Avengers : Endgame s’ouvre sur la disparition de la famille d’un des super-héros, faisant ainsi écho à la fin tragique d’Infinity War. De par sa conclusion, le précédent Avengers appelait à faire de l’extermination passée l’enjeu du film suivant. Plus largement, il incombe à Avengers : Endgame de parachever une série de vingt-deux films (amorcée en 2008 par Iron Man) étalée sur onze années. À la croisée des chemins entre le film post-apocalyptique, le film de guerre et le thème du voyage dans le temps, l’éclatement d’Avengers : Endgame conduit toutefois à une trop grande hétérogénéité de tons. Celle-ci donne moins le sentiment d’assister à un film qu’à une succession d’épisodes au sein d’une œuvre qui s’inscrit elle-même dans une continuité sérielle. C’est néanmoins au sein même de ses parties que le film donne à voir la désinvolture avec laquelle il traite les genres dans lesquels il s’inscrit. Dans le segment central, les héros survivants se subdivisent ainsi en trois groupes pour replonger dans autant de films du Marvel Cinematic Universe (Avengers premier du nom, Les Gardiens de la galaxie et le second volet de Thor). Le voyage dans le temps comme moyen de « revisiter » les films précédents véhicule une idée intéressante sur le papier : pour conclure la saga, les personnages doivent sonder le passé et en retrouver les images. Cette démarche d’exploration se voit toutefois court-circuitée par la trop grande disparité entre les différentes aventures des personnages au sein d’un patrimoine iconique parfois comique, parfois tragique. Ainsi, le film associe dans son montage des événements à la portée dramatique variable : d’un côté la mort de Black Widow et la rencontre entre Tony Stark et son père, de l’autre un gag où Hulk vocifère en empruntant les escaliers, faute de pouvoir utiliser l’ascenseur, alors que New-York vient d’échapper à une invasion extraterrestre.
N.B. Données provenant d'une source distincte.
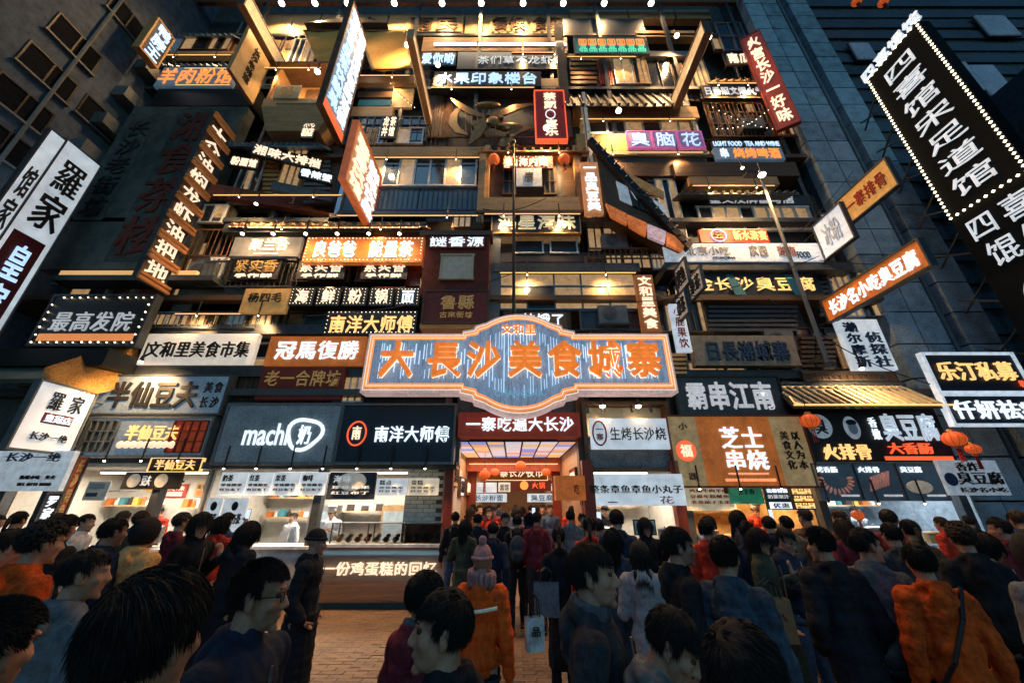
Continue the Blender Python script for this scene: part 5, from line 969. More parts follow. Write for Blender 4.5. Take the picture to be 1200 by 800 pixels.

De la conclusion à la relance
Malgré l’irrévérence volontaire qui caractérise le rapport du film aux images du passé, celles-ci organisent en son sein même une résistance. Les parenthèses font office de symptômes : le marteau de Thor, que l’on croyait détruit, est ramené du passé ; la Nébula du futur (qui projette à travers son œil des images du début du film) se fait « piratée » par la Nébula du passé avec laquelle elle partage la même matrice mémorielle, etc. Ces astuces narratives viennent automatiquement produire des rebondissements (en ramenant Thanos du passé, Nébula fait basculer le film dans sa troisième partie) et maintenir la dimension mortifère induite par cette mainmise du passé sur les images qui défilent. En dépit de son penchant pour la mort, Avengers : Endgame embrasse pourtant l’avenir avec sérénité, en témoigne l’omniprésence de figures paternelles (Tony et Howard Stark, Scott Lang et Clint Barton), dont le rapport avec leurs progénitures se voit nimbé du voile de la disparition. Les attributs super-héroïques sont également légués d’une génération à l’autre, dans une perspective qui ressemble moins à une conclusion qu’à une relance : Thor cède ainsi son marteau à Steve Rogers, qui offre à son tour son bouclier à James Barnes, ce dernier devenant alors le nouveau Captain America. Si on peut certes voir dans cette habile entreprise une grande messe volontariste, il n’en demeure pas moins que l’opposition du film à son propre titre, Endgame, a quelque chose, sinon d’émouvant, d’au moins curieux.